Tage der Sorge folgten. "Aber es ist hier in Kairo wie auch anderswo: Wenn irgendwo in der Stadt Unruhe ist, dann ist nicht unbedingt die ganze Stadt davon betroffen", erklärt Römmer. Die Krise jetzt sei anders. Zwar ist es auch in Römmers Wohngegend ruhig, doch die Menschen haben sich verändert. Der Protest gegen Mursi und die Angst, dass er mit der Muslimbruderschaft Ägypten in eine neue Diktatur steuern könnte, bringt auch die Mittelschicht auf die Straße.

Auch vor der Gemeinde macht die Krise nicht Halt. Besonders betroffen ist die Deutsche Evangelische Oberschule, die unter der Trägerschaft der Gemeinde ist: Die große Mehrheit der Schüler sind Ägypter. Natürlich ist die politische Situation auch auf dem Schulhof Thema. "Die Menschen machen sich große Sorgen", erzählt Römmer. Mehrfach fiel die Schule aus.

Auch ohne Krise ist die Arbeit des Pastors auf Zeit eine echte Herausforderung. Die Gemeinde in der Metropole Kairo ist klein, ihre Mitglieder wohnen im ganzen Stadtgebiet verstreut. Zum Sonntags-Gottesdienst in die 100-jährige Kirche im Stadtzentrum kommen nur wenige.

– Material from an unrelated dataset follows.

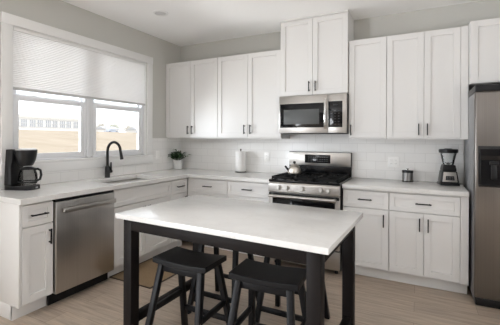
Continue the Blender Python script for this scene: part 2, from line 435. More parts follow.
CH = .877
def base(name, label, loc, rz, w, drawers, doors, toe=True, filler=None, endl=False, group='white shaker base cabinets', depth=.62, toeend=0.):
    """local x along the run, front towards -y; drawers/doors lists in local x"""
    r = thing(name, label, 'cabinet', loc, rz, group)
    d = depth-.0205; b = B(); e = .018
    sidez = .11
    box(b, .0005, e, -d, -.012, sidez, CH); box(b, w-e, w-.0005, -d, -.012, sidez, CH)
    box(b, e, w-e, -d, -.012, sidez, sidez+e); box(b, e, w-e, -.03, -.012, sidez+e, CH); box(b, e, w-e, -d, -d+.018, CH-.02, CH); box(b, e, w-e, -d, -d+.018, .69, .70)
    if filler: box(b, filler[0], filler[1], -depth+.004, -d+.001, .11, CH, .001, 1)
    if endl:
        prism(b, [(-depth+.003, .111), (-.001, .111), (-.001, CH), (-depth+.003, CH)], 'x', -.019, .0, .001)
        prism(b, [(-.528, 0.0), (-.001, 0.0), (-.001, .111), (-.528, .111)], 'x', -.019, .0, .001)
    obj('body', b, WHITE, r, smooth=25)
    b = B(); box(b, 0 if not endl else -.019, w+toeend, -.53, -.515, 0, .11); obj('toe_kick', b, WHITE, r, smooth=0)
    for a, c, h in drawers: front(r, 'drawer', a, c, .700, .862, -depth, None if h is None else h, .782, .13, False, fr=.042)
    for a, c, h in doors: front(r, 'door', a, c, .123, .692, -depth, h, .592, .12, True)
    return r
# left run, facing the room (+x): local x -> +y
Q = R(90)
base('base_cabinet', 'narrow white base cabinet at the left end of the counter, under the coffee maker', (0.0, -2.600, 0), Q, .240, [(.003, .237, .12)], [(.003, .237, .205)], endl=True)
base('base_cabinet', 'white sink base cabinet with a plain false drawer front', (0.0, -1.768, 0), Q, .845, [(.004, .841, None)], [(.004, .421, .385), (.424, .841, .46)])
base('base_cabinet', 'small white base cabinet in the corner, right of the sink', (0.0, -.922, 0), Q, .302, [(.003, .285, .145)], [(.003, .285, .25)], filler=(.287, .300))
# back run
base('base_cabinet', 'white base cabinet below the counter left of the paper towel', (.640, 0, 0), 0, .562, [(.024, .559, .29)], [(.024, .290, .255), (.293, .559, .328)], filler=(-.0195, .022))
base('base_cabinet', 'white base cabinet immediately left of the gas range', (1.203, 0, 0), 0, .566, [(.004, .552, .275)], [(.004, .276, .24), (.279, .552, .315)], filler=(.553, .566))
base('base_cabinet', 'narrow white one-door base cabinet immediately right of the range', (2.556, 0, 0), 0, .431, [(.003, .427, .215)], [(.003, .427, .385)])
base('base_cabinet', 'white two-door base cabinet beside the refrigerator', (2.988, 0, 0), 0, .636, [(.003, .572, .288)], [(.003, .290, .258), (.293, .572, .327)], filler=(.575, .636))

# countertops
def slab(bm, xs, ys, keep, z0, z1):
    V = {}
    def v(i, j, k):
        if (i, j, k) not in V: V[i, j, k] = bm.verts.new((xs[i], ys[j], (z0, z1)[k]))
        return V[i, j, k]
    K = {(i, j) for i in range(len(xs)-1) for j in range(len(ys)-1) if keep((xs[i]+xs[i+1])/2, (ys[j]+ys[j+1])/2)}
    for i, j in K:
        for k in (0, 1): bm.faces.new((v(i, j, k), v(i+1, j, k), v(i+1, j+1, k), v(i, j+1, k)))
        if (i-1, j) not in K: bm.faces.new((v(i, j, 0), v(i, j, 1), v(i, j+1, 1), v(i, j+1, 0)))
        if (i+1, j) not in K: bm.faces.new((v(i+1, j, 0), v(i+1, j, 1), v(i+1, j+1, 1), v(i+1, j+1, 0)))
        if (i, j-1) not in K: bm.faces.new((v(i, j, 0), v(i, j, 1), v(i+1, j, 1), v(i+1, j, 0)))
        if (i, j+1) not in K: bm.faces.new((v(i, j+1, 0), v(i, j+1, 1), v(i+1, j+1, 1), v(i+1, j+1, 0)))
    bmesh.ops.recalc_face_normals(bm, faces=bm.faces)
SX0, SX1, SY0, SY1 = .130, .566, -1.700, -1.020
bm = B()
slab(bm, [.0005, SX0, SX1, .65, 1.769], [-2.627, SY0, SY1, -.65, -.0005],
     lambda x, y: not (x > .65 and y < -.65) and not (SX0 < x < SX1 and SY0 < y < SY1), .8785, .92)
o = obj('countertop', bm, QUARTZ, smooth=30); tag(o, 'white quartz corner countertop with the sink cut into it', 'countertop')
md = o.modifiers.new('edge', 'BEVEL'); md.width = .003; md.segments = 2; md.limit_method = 'ANGLE'
bm = B(); box(bm, 2.555, 3.624, -.65, -.0005, .8785, .92, .003)
tag(obj('countertop', bm, QUARTZ, smooth=30), 'straight white quartz countertop between range and refrigerator', 'countertop')

# sink
sk = thing('kitchen_sink', 'stainless undermount sink below the window', 'sink', ((SX0+SX1)/2, (SY0+SY1)/2, .68))
bm = B(); hx, hy = (SX1-SX0)/2+.008, (SY1-SY0)/2+.008
t = bmesh.new(); vs = [t.verts.new((x*hx, y*hy, z)) for x in (-1, 1) for y in (-1, 1) for z in (0, .198)]
for f in ((0, 1, 3, 2), (4, 6, 7, 5), (0, 4, 5, 1), (2, 3, 7, 6), (0, 2, 6, 4)): t.faces.new([vs[i] for i in f])
bmesh.ops.recalc_face_normals(t, faces=t.faces)
bmesh.ops.reverse_faces(t, faces=t.faces)
bevel_new(t, [e for e in t.edges if not e.is_boundary], .03, 4); merge(bm, t)
so = obj('basin', bm, STEELD, sk, smooth=60); md = so.modifiers.new('sheet', 'SOLIDIFY'); md.thickness = .002
bm = B(); lathe(bm, [(0, .004), (.028, .004), (.036, .008), (.043, .006), (.045, .0025), (0, .0025)], 24); obj('drain', bm, CHROME, sk, loc=(-.05, 0, 0))

# faucet
fc = thing('kitchen_faucet', 'matte black high-arc pull-down faucet behind the sink', 'faucet', (.072, -1.385, .9202), R(14))
bm = B(); lathe(bm, [(0, 0), (.031, 0), (.031, .006), (.028, .012), (.0275, .115), (.024, .130), (0, .130)], 24); obj('faucet_base', bm, BLACKM, fc)
pts = [(0, 0, .11), (0, 0, .20), (0, 0, .30)]
rad = .083
for k in range(1, 15): a = PI*k/15*1.03; pts.append((rad-rad*math.cos(a), 0, .30+rad*math.sin(a)*1.25))
e = Vector(pts[-1]); d = (Vector(pts[-1])-Vector(pts[-2])).normalized(); pts.append(tuple(e+d*.02))
bm = B(); tube(bm, pts, .015, 14); obj('spout', bm, BLACKM, fc)
p = Vector(pts[-1]); bm = B(); cyl(bm, p-d*.005, p+d*.085, .0145, 16, .0185, .002); obj('spray_head', bm, BLACKM, fc)
bm = B(); cyl(bm, (0, .022, .065), (0, .074, .065), .0165, 16, None, .002); tube(bm, [(0, .064, .065), (-.002, .066, .09), (-.004, .070, .170)], [.011, .010, .008], 10); obj('lever', bm, BLACKM, fc)

# ------------------------------------------------------------------ appliances
# dishwasher (facing +x): local x along +y, front -y
dw = thing('dishwasher', 'stainless steel dishwasher built in left of the sink', 'dishwasher', (0, -2.359, 0), Q)
bm = B(); box(bm, .004, .586, -.595, -.03, .10, .872, .002); obj('tub', bm, BLACKP, dw)
bm = B(); box(bm, .006, .582, -.640, -.598, .108, .852, .006, 3); obj('door', bm, STEELV, dw)
bm = B(); box(bm, .006, .582, -.630, -.598, .853, .874, .002); obj('control_strip', bm, BLACKP, dw)
bm = B(); box(bm, .045, .562, -.690, -.674, .762, .800, .005); 
for x in (.07, .535): box(bm, x, x+.03, -.676, -.639, .768, .794, .002)
obj('handle', bm, STEEL, dw)
bm = B(); box(bm, .004, .586, -.545, -.53, .0, .107); obj('toe_kick', bm, BLACKP, dw)

# microwave
mw = thing('microwave', 'stainless over-the-range microwave with a black window', 'microwave', (1.776, 0, 1.436))
w = .774; h = .426
bm = B(); box(bm, .0, w, -.365, -.011, .0, h, .002); obj('body', bm, BLACKP, mw)
yf = -.40
bm = B(); box(bm, .0, .572, yf, -.366, .0, h, .004); obj('door', bm, STEEL, mw)
dr = mw.children[-1]
bm = B(); box(bm, .012, .530, yf-.002, yf+.004, .062, .336, .002); gl = obj('door_glass', bm, BGLASS, dr)
bm = B(); box(bm, .058, .476, yf-.0035, yf-.001, .10, .268, .001); obj('viewing_window', bm, WGLASS, dr)
bm = B()
hp = [(.548, yf-.012, .050), (.549, yf-.030, .078), (.550, yf-.038, .15), (.550, yf-.040, .21), (.550, yf-.038, .27), (.549, yf-.030, .345), (.548, yf-.012, .372)]
tube(bm, hp, .0145, 12); box(bm, .537, .560, yf-.018, yf, .042, .062, .003); box(bm, .537, .560, yf-.018, yf, .360, .380, .003)
obj('handle', bm, CHROME, dr)
bm = B(); box(bm, .574, w, yf, -.366, .0, h, .004); pn = obj('control_panel', bm, STEEL, mw)
bm = B(); box(bm, .578, .730, yf-.002, yf+.004, .062, .346, .002); kp = obj('keypad', bm, BGLASS, pn)
bm = B(); box(bm, .630, .680, yf-.0032, yf-.001, .300, .310)
for i in range(3):
    for j in range(6): box(bm, .603+i*.040, .619+i*.040, yf-.0026, yf-.001, .09+j*.03, .096+j*.03)
obj('key_print', bm, mat('dim_key_print', (.035, .035, .038), .4), kp, smooth=0)
bm = B(); box(bm, .03, w-.03, -.35, -.06, -.008, -.0005, .002); obj('vent_grille', bm, BLACKP, mw)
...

Kein Wunder, Sonntag ist in Ägypten Arbeitstag und so feiert die Gemeinde oft am Freitag und trifft sich an ungewöhnlichen Orten: in einem Wüstental zum Sonnenuntergang etwa. Ein Felsblock dient dann als Altar und statt auf Kirchenbänken sitzt die Gemeinde auf Flickenteppichen. Nach dem Gottesdienst gibt es Lagerfeuer und Brezeln.

"Natürlich sind viele auch Mitglied der Gemeinde, weil sie sich mit anderen Deutschen treffen wollen. Das ist immer so bei Auslandsgemeinden", weiß Römmer. Wie es in Ägypten weitergeht, hängt auch davon ab, was aus der Gemeinde wird. Sie besteht zum großen Teil aus Familien und Berufstätigen, die für einige Jahre an den Nil gekommen sind.

Wenn die Krise anhält oder sich verschärft, werden viele womöglich das Land verlassen. "Es ist eine sehr aufregende Zeit, aber ich freue mich auch schon darauf, wieder in mein altes Leben zurückzukehren", sagt Römmer. Seine Erlebnisse und Eindrücke will er zu einem Buch verarbeiten. "Moses und Icke in Ägypten" soll es heißen. Wie alles, was er schreibt, wird es auf Plattdeutsch erscheinen. Eigentlich hätte er auf der Suche nach Moses natürlich den Mosesberg besuchen müssen. Doch daraus wird nichts. Derzeit wird von Reisen auf den Sinai abgeraten, krisenbedingt.